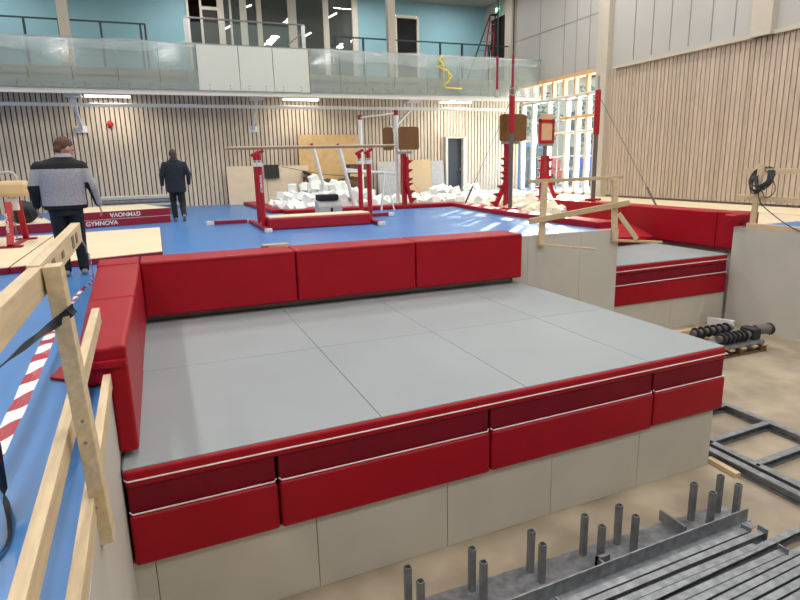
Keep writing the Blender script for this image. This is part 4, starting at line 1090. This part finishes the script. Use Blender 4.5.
    for s in (-1,1):
        hip = V((.09*s,0,.90)); kn = V(legs[s][0]); an = V(legs[s][1])
        b.caps(hip,kn,.112,.08); b.caps(kn,an+V((0,-.005,.0)),.076,.064)
        md = kn.lerp(an,.75); b.ball(md,(.068,.074,.06),10); b.ball(an+V((0,-.01,.03)),(.068,.076,.035),10)
    remesh(b,.008,'trousers',[trousers],t,(0,0,0),3)
    # ---- shoes
    for s in (-1,1):
        an = V(legs[s][1]); b = MB()
        tilt = legs[s][2]
        R_ = Euler((tilt,0,0)).to_matrix()
        for q,rad in (((0,-.035,-.045),(.042,.055,.05)),((0,.05,-.058),(.046,.075,.038)),((0,.13,-.064),(.046,.065,.03))):
            b.ball(an+R_@V(q),rad,12,(tilt,0,0))
        remesh(b,.006,'shoe',[shoe],t,(0,0,0),3)
    # ---- jacket
    b = MB()
    k = bulk
    b.loft([(0,0,hem,.182*k,.150),(0,0,hem+.05,.20*k,.158),(0,0,1.05,.198*k,.150),(0,-.005,1.22,.205*k,.155),(0,-.008,1.34,.215*k,.148),(0,-.004,1.445,.205*k,.130),(hx*.2,0,1.495,.15*k,.108),(hx*.6,.005,1.535,.105,.10),(hx*.85,.016,1.575,.09,.092)],28)
    b.ball((0,-.0,hem+.02),(.186*k,.150,.035),16)
    for s in (-1,1):
        sh = V(((shx-.005)*s,-.003,shz-.035)); el = V(arms[s][0]); wr = V(arms[s][1])
        b.caps(sh,el,.084,.068); b.caps(el,el.lerp(wr,.93),.064,.047); b.ball(el.lerp(wr,.9),.05,10)
        b.ball(el.lerp(wr,.15)+V((0,-.01,0)),.062,10)
    if hood:
        b.ball((0,-.055,1.50),(.115,.075,.055),14); b.ball((0,-.08,1.46),(.085,.05,.06),12)
    remesh(b,.008,'jacket',jacket,t,(0,0,0),9,paint)
    t.location = loc; t.rotation_euler = (0,0,heading); t.scale = (scale,)*3
    return t
def paint1(c):
    if 1.385 < c.z < 1.535: return 1
    if c.z >= 1.535: return 0
    if c.z < .935 and abs(c.x) < .27: return 1
    if c.x < -.255 and c.z < 1.19: return 1
    if c.x > .25 and c.z < 1.21 and c.x < .30+(1.21-c.z)*.22: return 1
    return 0
person('man in grey jacket with black shoulders, seen from behind beyond the guard rail',(-1.13,8.75,0),-.95,-.38,
  {-1:((-.105,.03,.49),(-.10,.06,.09),0),1:((.105,.06,.49),(.11,.10,.09),0)},
  {-1:((-.325,-.02,1.16),(-.32,.08,.92)),1:((.335,-.02,1.16),(.385,.03,.92))},
  [M['melange'],M['cloth_black']],paint1,M['cloth_black'],M['shoe'],M['hair'],1.0,.10,False,1.32,.24,1.14,.075)
person('man in black hooded jacket, walking away before the far slat wall',(.45,16.9,0),.05,-.06,
  {-1:((-.095,.10,.50),(-.09,.02,.10),0),1:((.10,.02,.48),(.10,-.24,.16),-.6)},
  {-1:((-.315,-.02,1.16),(-.325,.05,.91)),1:((.315,-.05,1.17),(.31,.02,.92))},
  [M['cloth_navy']],None,M['cloth_black'],M['shoe'],M['hair_d'],1.04,.05,True,1.20,.23,1.14,0.,.72)

# ------------------------------------------------------------------ light
W = bpy.data.worlds.new('sky'); SC.world = W; W.use_nodes = True
nt = W.node_tree; bg = nt.nodes['Background']
sky = nt.nodes.new('ShaderNodeTexSky'); sky.sky_type='NISHITA'; sky.sun_disc=False
sky.sun_elevation = math.radians(25); sky.sun_rotation = math.radians(40); sky.air_density=1.2; sky.dust_density=2
nt.links.new(sky.outputs['Color'],bg.inputs['Color']); bg.inputs['Strength'].default_value = .6
def area(name,loc,rot,size,power,col=(1,1,1)):
    l = bpy.data.lights.new(name,'AREA'); l.shape='RECTANGLE'; l.size,l.size_y = size; l.energy=power; l.color=col
    o = bpy.data.objects.new(name,l); COL.objects.link(o); o.location=loc; o.rotation_euler=rot; return o
for x in (-5,1.5,8,13):
    for y in (-3,4,11,17.5):
        area('hall_light',(x,y,9.5),(0,0,0),(.5,3.0),205,(1,.97,.93))
for x in (-5,2,9,13): area('gallery_light',(x,24.6,8.4),(0,0,0),(1.3,.12),60,(1,.98,.95))
for x in (-1.2,5.2,11.7,-7.5): area('soffit_light',(x,22.6,3.70),(.1,0,0),(1.2,.15),20,(1,.94,.84))
area('window_daylight',(15.6,20.8,2.4),(0,PI/2,0),(4.2,4.8),420,(.86,.93,1))
s = bpy.data.lights.new('sun','SUN'); s.energy = 12; s.angle = .009; s.color=(1,.97,.92)
so = bpy.data.objects.new('sun',s); COL.objects.link(so)
so.rotation_euler = Vector((-8.4,-9.3,-3.9)).to_track_quat('-Z','Y').to_euler()

# ------------------------------------------------------------------ camera
f,pitch,yaw,roll = 589.117,.22713,.379186,-.0238969
sy,cy,sp,cp = math.sin(yaw),math.cos(yaw),math.sin(pitch),math.cos(pitch)
fw = Vector((sy*cp,cy*cp,-sp)); ri = Vector((cy,-sy,0)); up = ri.cross(fw)
R2 = ri*math.cos(roll)+up*math.sin(roll); U2 = up*math.cos(roll)-ri*math.sin(roll)
cam = bpy.data.cameras.new('camera'); co = bpy.data.objects.new('camera',cam); COL.objects.link(co)
cam.sensor_width = 36; cam.lens = f*36/800; cam.clip_start=.05; cam.clip_end=500
co.matrix_world = Matrix(((R2.x,U2.x,-fw.x,0),(R2.y,U2.y,-fw.y,0),(R2.z,U2.z,-fw.z,1.35),(0,0,0,1)))
SC.camera = co
for o in bpy.data.objects:
    if '_o' in o: del o['_o']
vs = SC.view_settings
vs.view_transform='Standard'; vs.look='None'; vs.gamma=1; vs.use_curve_mapping=False; vs.exposure=.32
SC.cycles.use_denoising = True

# # # #

INSTRUCTIONS TO FOLLOW> Copy out each line exactly, without the pictures.

COMPLETE OUTPUT>
Keep writing the Blender script for this image. This is part 4, starting at line 1090. This part finishes the script. Use Blender 4.5.
    for s in (-1,1):
        hip = V((.09*s,0,.90)); kn = V(legs[s][0]); an = V(legs[s][1])
        b.caps(hip,kn,.112,.08); b.caps(kn,an+V((0,-.005,.0)),.076,.064)
        md = kn.lerp(an,.75); b.ball(md,(.068,.074,.06),10); b.ball(an+V((0,-.01,.03)),(.068,.076,.035),10)
    remesh(b,.008,'trousers',[trousers],t,(0,0,0),3)
    # ---- shoes
    for s in (-1,1):
        an = V(legs[s][1]); b = MB()
        tilt = legs[s][2]
        R_ = Euler((tilt,0,0)).to_matrix()
        for q,rad in (((0,-.035,-.045),(.042,.055,.05)),((0,.05,-.058),(.046,.075,.038)),((0,.13,-.064),(.046,.065,.03))):
            b.ball(an+R_@V(q),rad,12,(tilt,0,0))
        remesh(b,.006,'shoe',[shoe],t,(0,0,0),3)
    # ---- jacket
    b = MB()
    k = bulk
    b.loft([(0,0,hem,.182*k,.150),(0,0,hem+.05,.20*k,.158),(0,0,1.05,.198*k,.150),(0,-.005,1.22,.205*k,.155),(0,-.008,1.34,.215*k,.148),(0,-.004,1.445,.205*k,.130),(hx*.2,0,1.495,.15*k,.108),(hx*.6,.005,1.535,.105,.10),(hx*.85,.016,1.575,.09,.092)],28)
    b.ball((0,-.0,hem+.02),(.186*k,.150,.035),16)
    for s in (-1,1):
        sh = V(((shx-.005)*s,-.003,shz-.035)); el = V(arms[s][0]); wr = V(arms[s][1])
        b.caps(sh,el,.084,.068); b.caps(el,el.lerp(wr,.93),.064,.047); b.ball(el.lerp(wr,.9),.05,10)
        b.ball(el.lerp(wr,.15)+V((0,-.01,0)),.062,10)
    if hood:
        b.ball((0,-.055,1.50),(.115,.075,.055),14); b.ball((0,-.08,1.46),(.085,.05,.06),12)
    remesh(b,.008,'jacket',jacket,t,(0,0,0),9,paint)
    t.location = loc; t.rotation_euler = (0,0,heading); t.scale = (scale,)*3
    return t
def paint1(c):
    if 1.385 < c.z < 1.535: return 1
    if c.z >= 1.535: return 0
    if c.z < .935 and abs(c.x) < .27: return 1
    if c.x < -.255 and c.z < 1.19: return 1
    if c.x > .25 and c.z < 1.21 and c.x < .30+(1.21-c.z)*.22: return 1
    return 0
person('man in grey jacket with black shoulders, seen from behind beyond the guard rail',(-1.13,8.75,0),-.95,-.38,
  {-1:((-.105,.03,.49),(-.10,.06,.09),0),1:((.105,.06,.49),(.11,.10,.09),0)},
  {-1:((-.325,-.02,1.16),(-.32,.08,.92)),1:((.335,-.02,1.16),(.385,.03,.92))},
  [M['melange'],M['cloth_black']],paint1,M['cloth_black'],M['shoe'],M['hair'],1.0,.10,False,1.32,.24,1.14,.075)
person('man in black hooded jacket, walking away before the far slat wall',(.45,16.9,0),.05,-.06,
  {-1:((-.095,.10,.50),(-.09,.02,.10),0),1:((.10,.02,.48),(.10,-.24,.16),-.6)},
  {-1:((-.315,-.02,1.16),(-.325,.05,.91)),1:((.315,-.05,1.17),(.31,.02,.92))},
  [M['cloth_navy']],None,M['cloth_black'],M['shoe'],M['hair_d'],1.04,.05,True,1.20,.23,1.14,0.,.72)

# ------------------------------------------------------------------ light
W = bpy.data.worlds.new('sky'); SC.world = W; W.use_nodes = True
nt = W.node_tree; bg = nt.nodes['Background']
sky = nt.nodes.new('ShaderNodeTexSky'); sky.sky_type='NISHITA'; sky.sun_disc=False
sky.sun_elevation = math.radians(25); sky.sun_rotation = math.radians(40); sky.air_density=1.2; sky.dust_density=2
nt.links.new(sky.outputs['Color'],bg.inputs['Color']); bg.inputs['Strength'].default_value = .6
def area(name,loc,rot,size,power,col=(1,1,1)):
    l = bpy.data.lights.new(name,'AREA'); l.shape='RECTANGLE'; l.size,l.size_y = size; l.energy=power; l.color=col
    o = bpy.data.objects.new(name,l); COL.objects.link(o); o.location=loc; o.rotation_euler=rot; return o
for x in (-5,1.5,8,13):
    for y in (-3,4,11,17.5):
        area('hall_light',(x,y,9.5),(0,0,0),(.5,3.0),205,(1,.97,.93))
for x in (-5,2,9,13): area('gallery_light',(x,24.6,8.4),(0,0,0),(1.3,.12),60,(1,.98,.95))
for x in (-1.2,5.2,11.7,-7.5): area('soffit_light',(x,22.6,3.70),(.1,0,0),(1.2,.15),20,(1,.94,.84))
area('window_daylight',(15.6,20.8,2.4),(0,PI/2,0),(4.2,4.8),420,(.86,.93,1))
s = bpy.data.lights.new('sun','SUN'); s.energy = 12; s.angle = .009; s.color=(1,.97,.92)
so = bpy.data.objects.new('sun',s); COL.objects.link(so)
so.rotation_euler = Vector((-8.4,-9.3,-3.9)).to_track_quat('-Z','Y').to_euler()

# ------------------------------------------------------------------ camera
f,pitch,yaw,roll = 589.117,.22713,.379186,-.0238969
sy,cy,sp,cp = math.sin(yaw),math.cos(yaw),math.sin(pitch),math.cos(pitch)
fw = Vector((sy*cp,cy*cp,-sp)); ri = Vector((cy,-sy,0)); up = ri.cross(fw)
R2 = ri*math.cos(roll)+up*math.sin(roll); U2 = up*math.cos(roll)-ri*math.sin(roll)
cam = bpy.data.cameras.new('camera'); co = bpy.data.objects.new('camera',cam); COL.objects.link(co)
cam.sensor_width = 36; cam.lens = f*36/800; cam.clip_start=.05; cam.clip_end=500
co.matrix_world = Matrix(((R2.x,U2.x,-fw.x,0),(R2.y,U2.y,-fw.y,0),(R2.z,U2.z,-fw.z,1.35),(0,0,0,1)))
SC.camera = co
for o in bpy.data.objects:
    if '_o' in o: del o['_o']
vs = SC.view_settings
vs.view_transform='Standard'; vs.look='None'; vs.gamma=1; vs.use_curve_mapping=False; vs.exposure=.32
SC.cycles.use_denoising = True